Oxyrynchus and the rise of Islam (Alchemy 24 Interlude)

By 600 A.D. Egypt was being run the Byzantine Roman empire (Constantine moved the seat of Roman rule to Byzantium in 330 A.D. and renamed it Constantinople). In 613, Mohammed started preaching, and the Muslim faith began to spread in Arabia. By 639 the Arabs were attacking all the lands around, to takeover and spread the religion. In 642 they entered a town on the upper Nile called Oxyrhynchus. (Incidentally, they never took down Constantinople until 1453, and important event in the development of European alchemy).

Oxyrhynchus had a library, one of the extended libraries of Alexandria. The invaders ransacked the library, and threw out anything they didn't want.

We have the documents they threw out. Many of them, anyway. Some perished or were carried off before the pile was covered over with dirt, presumably. They were discovered in 1869 and experts are still working to assemble and translate the fragments, having finished 1 - 2% of the total.

In those records, maybe half a million documents, were many civic and civil records: contracts, land deeds, legal documents, edicts, civil codes, sales and lease records, court documents, none bearing names we recognize. Only 10% is literary.

Of the literary documents we have some history, some mathematical texts, some Greek plays and poetry. Most of it's in Greek, some in Latin. There are Old Testament and New Testament verses. Sometimes even complete chapters. And there is new testament apocrypha and Gnostic texts.

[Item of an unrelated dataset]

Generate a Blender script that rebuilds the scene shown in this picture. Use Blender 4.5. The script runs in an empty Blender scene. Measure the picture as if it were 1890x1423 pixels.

Why is this extraordinary? It's what's missing that is important. The Greek philosophers are not there, particularly Aristotle and Plato. And there is no hint of alchemy. That's huge.

The absence of something is no proof of anything, but I can make some suppositions: Somebody thought they were valuable. Maybe it was the librarians who took them home for safekeeping. Maybe it was the Muslims who found them valuable. Maybe they were gone long before the Muslims arrived.

I favor the Muslims keeping them, based on the sections to come. The Muslim philosophers really got into and followed the Greek philosophy. They embraced it completely. Only after a couple hundred years did they begin to change it.

In alchemy we frequently refer to the "Arab alchemists." We don't really mean they were from Arabia, we mean they spoke Arabic. The philosophers and alchemists were from all parts of the Middle East: Syria, Babylon, Persia, Egypt. In fact, most Arabic-speaking alchemists were not from Arabia; only one or two were.

Papyrus Oxyrhynchus 846 (P. Oxy. 846 or E 3074) is a 6th-century
manuscript of a portion of the Greek version of the Hebrew Bible 
(Tanakh or Old Testament) known as the Septuagint.